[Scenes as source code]
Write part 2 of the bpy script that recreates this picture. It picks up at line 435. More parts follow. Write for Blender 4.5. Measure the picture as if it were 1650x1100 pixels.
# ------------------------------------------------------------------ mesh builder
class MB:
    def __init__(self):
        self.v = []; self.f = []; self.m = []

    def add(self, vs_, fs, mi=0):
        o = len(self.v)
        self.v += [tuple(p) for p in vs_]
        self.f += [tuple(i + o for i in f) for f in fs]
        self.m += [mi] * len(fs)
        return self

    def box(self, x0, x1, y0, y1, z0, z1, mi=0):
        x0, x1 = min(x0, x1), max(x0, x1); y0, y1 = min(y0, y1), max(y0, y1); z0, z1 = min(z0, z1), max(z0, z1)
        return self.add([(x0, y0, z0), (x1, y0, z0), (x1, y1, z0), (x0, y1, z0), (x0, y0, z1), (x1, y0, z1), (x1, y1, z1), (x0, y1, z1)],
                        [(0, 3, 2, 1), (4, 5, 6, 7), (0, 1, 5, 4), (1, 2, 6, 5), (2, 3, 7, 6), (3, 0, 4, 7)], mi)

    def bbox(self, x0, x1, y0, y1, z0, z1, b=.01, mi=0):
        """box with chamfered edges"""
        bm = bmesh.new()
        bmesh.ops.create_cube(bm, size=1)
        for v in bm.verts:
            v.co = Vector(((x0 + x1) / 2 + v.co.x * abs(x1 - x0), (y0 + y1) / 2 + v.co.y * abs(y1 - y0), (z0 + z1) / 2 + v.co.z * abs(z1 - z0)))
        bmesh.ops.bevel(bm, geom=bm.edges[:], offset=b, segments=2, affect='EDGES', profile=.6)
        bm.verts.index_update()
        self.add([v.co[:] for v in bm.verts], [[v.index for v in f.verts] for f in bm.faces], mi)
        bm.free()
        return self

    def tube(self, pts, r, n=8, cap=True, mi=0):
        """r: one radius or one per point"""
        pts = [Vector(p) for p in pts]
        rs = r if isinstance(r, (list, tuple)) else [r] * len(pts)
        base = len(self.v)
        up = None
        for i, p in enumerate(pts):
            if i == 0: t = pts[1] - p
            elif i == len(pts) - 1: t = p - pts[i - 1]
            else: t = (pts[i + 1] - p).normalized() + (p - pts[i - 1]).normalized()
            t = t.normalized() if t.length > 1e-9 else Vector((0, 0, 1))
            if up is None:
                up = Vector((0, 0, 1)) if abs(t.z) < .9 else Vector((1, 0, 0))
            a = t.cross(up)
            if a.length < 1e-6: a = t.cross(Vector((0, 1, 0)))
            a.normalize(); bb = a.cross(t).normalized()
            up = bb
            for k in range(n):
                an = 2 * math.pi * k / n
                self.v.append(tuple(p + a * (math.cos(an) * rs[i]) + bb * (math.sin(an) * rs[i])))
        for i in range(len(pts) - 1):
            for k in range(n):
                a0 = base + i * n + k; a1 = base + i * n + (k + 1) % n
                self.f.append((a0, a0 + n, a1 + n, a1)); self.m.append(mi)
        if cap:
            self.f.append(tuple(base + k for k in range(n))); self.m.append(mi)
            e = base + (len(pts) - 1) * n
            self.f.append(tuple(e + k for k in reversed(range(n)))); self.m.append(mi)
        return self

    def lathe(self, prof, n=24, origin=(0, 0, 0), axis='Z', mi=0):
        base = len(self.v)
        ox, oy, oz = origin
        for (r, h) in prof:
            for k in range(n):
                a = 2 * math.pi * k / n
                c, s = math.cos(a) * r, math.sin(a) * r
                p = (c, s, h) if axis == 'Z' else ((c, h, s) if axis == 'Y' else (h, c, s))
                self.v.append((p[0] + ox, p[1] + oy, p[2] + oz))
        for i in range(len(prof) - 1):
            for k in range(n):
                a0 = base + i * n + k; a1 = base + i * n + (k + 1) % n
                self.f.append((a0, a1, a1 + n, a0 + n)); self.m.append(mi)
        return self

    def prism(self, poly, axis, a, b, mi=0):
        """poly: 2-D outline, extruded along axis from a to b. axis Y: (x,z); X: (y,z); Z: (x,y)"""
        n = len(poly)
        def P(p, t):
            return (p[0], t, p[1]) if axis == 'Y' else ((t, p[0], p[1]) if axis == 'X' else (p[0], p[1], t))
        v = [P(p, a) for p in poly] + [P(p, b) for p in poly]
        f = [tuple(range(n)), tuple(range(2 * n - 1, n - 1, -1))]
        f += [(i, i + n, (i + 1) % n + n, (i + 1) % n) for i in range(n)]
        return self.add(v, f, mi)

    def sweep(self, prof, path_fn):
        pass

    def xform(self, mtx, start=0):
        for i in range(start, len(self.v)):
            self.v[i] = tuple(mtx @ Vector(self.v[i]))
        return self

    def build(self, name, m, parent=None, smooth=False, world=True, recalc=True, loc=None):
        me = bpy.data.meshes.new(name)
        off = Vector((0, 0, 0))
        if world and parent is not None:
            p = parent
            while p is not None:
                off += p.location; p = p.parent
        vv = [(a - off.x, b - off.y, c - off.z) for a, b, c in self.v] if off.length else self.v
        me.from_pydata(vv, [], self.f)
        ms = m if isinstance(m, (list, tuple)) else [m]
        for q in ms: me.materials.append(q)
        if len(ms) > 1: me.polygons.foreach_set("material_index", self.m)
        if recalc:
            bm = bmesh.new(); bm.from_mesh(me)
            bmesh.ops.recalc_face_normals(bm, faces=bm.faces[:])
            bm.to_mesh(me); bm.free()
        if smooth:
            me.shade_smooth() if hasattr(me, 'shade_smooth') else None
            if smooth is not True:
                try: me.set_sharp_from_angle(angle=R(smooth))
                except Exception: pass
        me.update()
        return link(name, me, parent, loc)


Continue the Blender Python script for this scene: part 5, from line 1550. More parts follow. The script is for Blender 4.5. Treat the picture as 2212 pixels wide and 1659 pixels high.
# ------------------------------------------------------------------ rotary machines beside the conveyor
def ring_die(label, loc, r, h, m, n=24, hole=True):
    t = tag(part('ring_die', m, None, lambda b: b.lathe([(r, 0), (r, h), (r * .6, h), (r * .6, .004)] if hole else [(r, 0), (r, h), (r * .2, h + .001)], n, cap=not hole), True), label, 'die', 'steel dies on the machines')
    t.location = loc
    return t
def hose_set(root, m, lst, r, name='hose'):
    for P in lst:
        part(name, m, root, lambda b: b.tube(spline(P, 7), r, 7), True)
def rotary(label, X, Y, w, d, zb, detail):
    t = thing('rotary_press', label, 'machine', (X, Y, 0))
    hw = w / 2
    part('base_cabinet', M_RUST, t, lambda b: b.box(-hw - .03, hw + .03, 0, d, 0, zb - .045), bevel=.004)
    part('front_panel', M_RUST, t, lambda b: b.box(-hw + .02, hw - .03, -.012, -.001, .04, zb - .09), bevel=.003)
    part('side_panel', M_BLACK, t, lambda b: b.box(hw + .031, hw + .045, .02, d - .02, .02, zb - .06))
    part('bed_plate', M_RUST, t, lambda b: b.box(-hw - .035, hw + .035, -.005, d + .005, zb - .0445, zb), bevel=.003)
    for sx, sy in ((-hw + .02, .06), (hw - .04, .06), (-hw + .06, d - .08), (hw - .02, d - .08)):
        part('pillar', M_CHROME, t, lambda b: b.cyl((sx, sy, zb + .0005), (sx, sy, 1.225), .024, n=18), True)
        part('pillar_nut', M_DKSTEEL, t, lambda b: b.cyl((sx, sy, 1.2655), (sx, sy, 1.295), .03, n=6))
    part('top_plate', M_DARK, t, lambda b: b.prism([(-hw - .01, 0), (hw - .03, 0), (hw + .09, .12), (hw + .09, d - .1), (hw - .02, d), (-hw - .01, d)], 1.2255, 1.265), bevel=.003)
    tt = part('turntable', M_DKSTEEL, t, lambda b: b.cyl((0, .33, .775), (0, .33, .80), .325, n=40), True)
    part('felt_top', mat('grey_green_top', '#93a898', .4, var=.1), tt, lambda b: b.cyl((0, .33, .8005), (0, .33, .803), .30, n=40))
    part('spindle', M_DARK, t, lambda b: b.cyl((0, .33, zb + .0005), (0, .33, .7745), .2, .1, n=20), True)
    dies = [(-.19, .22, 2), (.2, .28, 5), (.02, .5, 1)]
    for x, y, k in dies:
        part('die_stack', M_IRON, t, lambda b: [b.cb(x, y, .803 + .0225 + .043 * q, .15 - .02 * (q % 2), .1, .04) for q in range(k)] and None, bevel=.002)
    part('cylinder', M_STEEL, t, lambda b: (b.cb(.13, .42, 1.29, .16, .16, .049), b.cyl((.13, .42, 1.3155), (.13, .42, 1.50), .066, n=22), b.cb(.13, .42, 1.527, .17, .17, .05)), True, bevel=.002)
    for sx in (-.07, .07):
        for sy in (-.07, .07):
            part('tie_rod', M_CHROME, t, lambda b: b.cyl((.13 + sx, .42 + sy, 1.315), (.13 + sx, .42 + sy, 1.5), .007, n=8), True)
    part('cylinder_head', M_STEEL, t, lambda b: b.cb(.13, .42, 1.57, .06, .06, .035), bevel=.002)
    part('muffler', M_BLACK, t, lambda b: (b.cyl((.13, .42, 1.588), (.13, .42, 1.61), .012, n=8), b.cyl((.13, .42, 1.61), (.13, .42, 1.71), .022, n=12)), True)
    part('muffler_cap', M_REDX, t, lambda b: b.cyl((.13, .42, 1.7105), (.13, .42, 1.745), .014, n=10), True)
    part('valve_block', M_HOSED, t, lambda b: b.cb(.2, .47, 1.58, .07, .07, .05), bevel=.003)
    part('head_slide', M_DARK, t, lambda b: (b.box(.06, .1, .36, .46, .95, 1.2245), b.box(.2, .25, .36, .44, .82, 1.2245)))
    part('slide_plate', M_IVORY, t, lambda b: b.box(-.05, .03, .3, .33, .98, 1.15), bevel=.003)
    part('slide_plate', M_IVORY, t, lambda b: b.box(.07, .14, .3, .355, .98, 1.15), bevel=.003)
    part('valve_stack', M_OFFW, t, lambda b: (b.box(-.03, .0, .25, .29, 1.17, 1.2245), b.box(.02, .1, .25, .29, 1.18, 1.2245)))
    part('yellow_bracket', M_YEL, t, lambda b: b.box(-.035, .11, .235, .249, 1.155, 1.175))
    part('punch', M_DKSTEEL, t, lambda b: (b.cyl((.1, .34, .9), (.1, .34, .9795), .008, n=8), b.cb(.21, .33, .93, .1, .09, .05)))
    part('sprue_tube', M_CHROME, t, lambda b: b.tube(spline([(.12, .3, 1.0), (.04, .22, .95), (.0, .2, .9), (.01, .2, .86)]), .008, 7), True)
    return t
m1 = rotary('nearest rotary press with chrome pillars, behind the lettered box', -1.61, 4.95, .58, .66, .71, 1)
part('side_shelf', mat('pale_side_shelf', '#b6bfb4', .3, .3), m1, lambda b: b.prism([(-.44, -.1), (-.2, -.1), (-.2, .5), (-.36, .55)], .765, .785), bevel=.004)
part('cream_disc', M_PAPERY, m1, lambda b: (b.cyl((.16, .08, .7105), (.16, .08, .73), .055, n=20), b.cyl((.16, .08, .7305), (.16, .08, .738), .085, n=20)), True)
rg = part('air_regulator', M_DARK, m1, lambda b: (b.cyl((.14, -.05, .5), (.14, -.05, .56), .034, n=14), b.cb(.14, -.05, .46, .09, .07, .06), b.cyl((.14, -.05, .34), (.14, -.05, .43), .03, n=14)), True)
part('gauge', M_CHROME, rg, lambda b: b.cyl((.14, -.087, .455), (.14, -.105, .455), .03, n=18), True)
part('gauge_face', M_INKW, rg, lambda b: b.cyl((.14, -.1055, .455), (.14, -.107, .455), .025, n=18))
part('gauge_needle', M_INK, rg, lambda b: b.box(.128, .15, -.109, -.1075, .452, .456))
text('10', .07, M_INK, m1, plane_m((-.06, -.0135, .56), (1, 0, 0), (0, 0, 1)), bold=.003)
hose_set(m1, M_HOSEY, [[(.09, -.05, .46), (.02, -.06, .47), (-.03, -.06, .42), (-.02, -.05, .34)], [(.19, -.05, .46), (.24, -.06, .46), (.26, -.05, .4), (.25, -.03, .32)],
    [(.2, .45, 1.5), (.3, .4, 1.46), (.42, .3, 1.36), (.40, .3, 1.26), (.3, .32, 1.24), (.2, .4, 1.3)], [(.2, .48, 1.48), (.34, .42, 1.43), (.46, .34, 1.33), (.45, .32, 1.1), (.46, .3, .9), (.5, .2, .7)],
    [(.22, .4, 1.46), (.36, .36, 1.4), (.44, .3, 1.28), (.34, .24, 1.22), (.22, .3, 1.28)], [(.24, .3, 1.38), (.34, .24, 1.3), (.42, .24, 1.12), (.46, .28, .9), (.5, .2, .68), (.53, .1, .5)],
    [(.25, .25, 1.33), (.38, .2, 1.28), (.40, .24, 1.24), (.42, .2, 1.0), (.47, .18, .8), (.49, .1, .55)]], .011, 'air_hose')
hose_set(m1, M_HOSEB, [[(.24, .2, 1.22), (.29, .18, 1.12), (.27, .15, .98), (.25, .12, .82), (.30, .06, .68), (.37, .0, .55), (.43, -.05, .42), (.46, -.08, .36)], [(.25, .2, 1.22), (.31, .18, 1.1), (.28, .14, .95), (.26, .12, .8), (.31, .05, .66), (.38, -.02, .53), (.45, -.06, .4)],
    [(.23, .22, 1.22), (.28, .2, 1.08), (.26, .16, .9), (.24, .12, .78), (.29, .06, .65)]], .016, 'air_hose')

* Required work
Return exactly, please, the lines of the material from the first one down to and including the line where "self.v = []; self.f = []; self.m = []" appears.

* Finished exercise
Write part 2 of the bpy script that recreates this picture. It picks up at line 435. More parts follow. Write for Blender 4.5. Measure the picture as if it were 1650x1100 pixels.
# ------------------------------------------------------------------ mesh builder
class MB:
    def __init__(self):
        self.v = []; self.f = []; self.m = []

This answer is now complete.